» Information provided:
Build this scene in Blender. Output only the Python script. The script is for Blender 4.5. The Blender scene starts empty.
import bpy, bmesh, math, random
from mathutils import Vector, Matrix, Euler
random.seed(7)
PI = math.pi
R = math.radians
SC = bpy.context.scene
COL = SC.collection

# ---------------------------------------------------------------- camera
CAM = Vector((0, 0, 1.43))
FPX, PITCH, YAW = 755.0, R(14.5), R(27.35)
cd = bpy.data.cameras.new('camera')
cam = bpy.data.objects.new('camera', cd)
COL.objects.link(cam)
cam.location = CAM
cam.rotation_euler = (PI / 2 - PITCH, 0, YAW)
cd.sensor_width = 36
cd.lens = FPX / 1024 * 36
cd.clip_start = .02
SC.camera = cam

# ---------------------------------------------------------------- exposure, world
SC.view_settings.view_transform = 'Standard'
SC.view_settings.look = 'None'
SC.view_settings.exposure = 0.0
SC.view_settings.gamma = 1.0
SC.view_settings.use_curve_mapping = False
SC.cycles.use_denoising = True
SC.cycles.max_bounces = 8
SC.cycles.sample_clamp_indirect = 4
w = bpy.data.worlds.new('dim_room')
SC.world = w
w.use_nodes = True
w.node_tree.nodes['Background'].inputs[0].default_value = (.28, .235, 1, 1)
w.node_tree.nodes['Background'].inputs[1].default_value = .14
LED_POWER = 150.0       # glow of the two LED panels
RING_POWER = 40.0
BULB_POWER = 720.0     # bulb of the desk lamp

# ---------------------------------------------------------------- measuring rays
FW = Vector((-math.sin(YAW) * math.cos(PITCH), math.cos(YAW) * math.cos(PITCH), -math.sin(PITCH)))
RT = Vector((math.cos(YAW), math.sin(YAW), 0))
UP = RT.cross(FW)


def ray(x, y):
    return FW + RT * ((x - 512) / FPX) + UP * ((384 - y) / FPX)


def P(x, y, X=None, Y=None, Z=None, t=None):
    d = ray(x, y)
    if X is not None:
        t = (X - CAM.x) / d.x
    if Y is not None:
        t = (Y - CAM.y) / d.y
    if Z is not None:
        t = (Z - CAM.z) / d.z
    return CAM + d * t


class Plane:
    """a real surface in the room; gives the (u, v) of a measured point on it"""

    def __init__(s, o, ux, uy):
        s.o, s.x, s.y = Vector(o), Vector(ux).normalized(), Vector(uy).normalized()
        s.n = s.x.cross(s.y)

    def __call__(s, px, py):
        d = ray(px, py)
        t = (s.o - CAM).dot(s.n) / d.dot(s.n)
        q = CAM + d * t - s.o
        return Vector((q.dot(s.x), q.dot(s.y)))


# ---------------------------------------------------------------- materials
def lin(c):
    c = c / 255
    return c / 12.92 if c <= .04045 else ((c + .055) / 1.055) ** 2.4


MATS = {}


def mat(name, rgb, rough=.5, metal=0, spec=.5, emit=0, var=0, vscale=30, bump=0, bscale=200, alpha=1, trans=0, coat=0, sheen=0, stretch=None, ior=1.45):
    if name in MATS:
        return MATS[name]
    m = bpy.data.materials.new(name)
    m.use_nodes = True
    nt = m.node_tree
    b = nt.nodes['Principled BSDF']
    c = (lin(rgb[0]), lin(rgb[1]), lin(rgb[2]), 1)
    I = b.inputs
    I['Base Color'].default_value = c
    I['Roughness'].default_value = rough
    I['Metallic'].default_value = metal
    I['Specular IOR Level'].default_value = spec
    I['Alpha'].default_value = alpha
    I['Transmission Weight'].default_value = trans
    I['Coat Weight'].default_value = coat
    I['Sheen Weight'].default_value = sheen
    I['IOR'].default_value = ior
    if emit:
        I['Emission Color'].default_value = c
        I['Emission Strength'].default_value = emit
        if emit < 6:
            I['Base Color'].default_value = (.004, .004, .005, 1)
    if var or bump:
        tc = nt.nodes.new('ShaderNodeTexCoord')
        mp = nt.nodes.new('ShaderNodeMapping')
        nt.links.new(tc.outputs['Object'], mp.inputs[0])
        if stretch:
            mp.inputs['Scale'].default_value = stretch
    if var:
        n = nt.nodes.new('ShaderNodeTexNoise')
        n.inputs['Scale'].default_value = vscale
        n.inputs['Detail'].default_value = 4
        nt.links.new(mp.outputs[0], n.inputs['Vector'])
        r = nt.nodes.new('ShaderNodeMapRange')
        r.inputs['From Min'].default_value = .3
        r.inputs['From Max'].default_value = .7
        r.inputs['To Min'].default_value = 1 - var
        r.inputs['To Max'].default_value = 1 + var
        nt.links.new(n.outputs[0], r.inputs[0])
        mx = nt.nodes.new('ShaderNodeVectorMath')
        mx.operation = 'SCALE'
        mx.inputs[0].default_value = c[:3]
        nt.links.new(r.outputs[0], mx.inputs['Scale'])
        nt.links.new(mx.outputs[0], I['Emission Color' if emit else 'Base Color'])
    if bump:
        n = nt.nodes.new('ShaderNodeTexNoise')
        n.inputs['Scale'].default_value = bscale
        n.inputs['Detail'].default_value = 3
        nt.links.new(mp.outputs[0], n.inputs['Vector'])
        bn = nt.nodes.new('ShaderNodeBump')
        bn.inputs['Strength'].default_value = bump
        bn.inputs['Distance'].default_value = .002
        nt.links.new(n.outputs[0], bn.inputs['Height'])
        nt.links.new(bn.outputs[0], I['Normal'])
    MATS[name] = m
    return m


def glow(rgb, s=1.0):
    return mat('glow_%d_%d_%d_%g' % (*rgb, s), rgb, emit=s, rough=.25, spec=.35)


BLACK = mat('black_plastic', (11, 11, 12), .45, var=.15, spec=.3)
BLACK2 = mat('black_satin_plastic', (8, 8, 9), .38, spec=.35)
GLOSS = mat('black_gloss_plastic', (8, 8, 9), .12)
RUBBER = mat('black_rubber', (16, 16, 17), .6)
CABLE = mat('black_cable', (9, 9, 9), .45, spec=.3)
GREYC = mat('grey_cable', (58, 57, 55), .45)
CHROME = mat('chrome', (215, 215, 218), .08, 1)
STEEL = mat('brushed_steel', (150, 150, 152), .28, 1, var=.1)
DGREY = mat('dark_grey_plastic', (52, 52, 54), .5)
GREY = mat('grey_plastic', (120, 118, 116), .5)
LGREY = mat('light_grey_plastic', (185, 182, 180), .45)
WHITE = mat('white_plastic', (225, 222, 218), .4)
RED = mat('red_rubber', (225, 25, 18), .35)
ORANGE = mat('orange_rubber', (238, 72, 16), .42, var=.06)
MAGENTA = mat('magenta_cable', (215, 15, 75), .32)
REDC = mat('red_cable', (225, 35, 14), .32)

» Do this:
Find every line holding the word "scene"; give their count and nothing else.

» Answer to the exercise:
2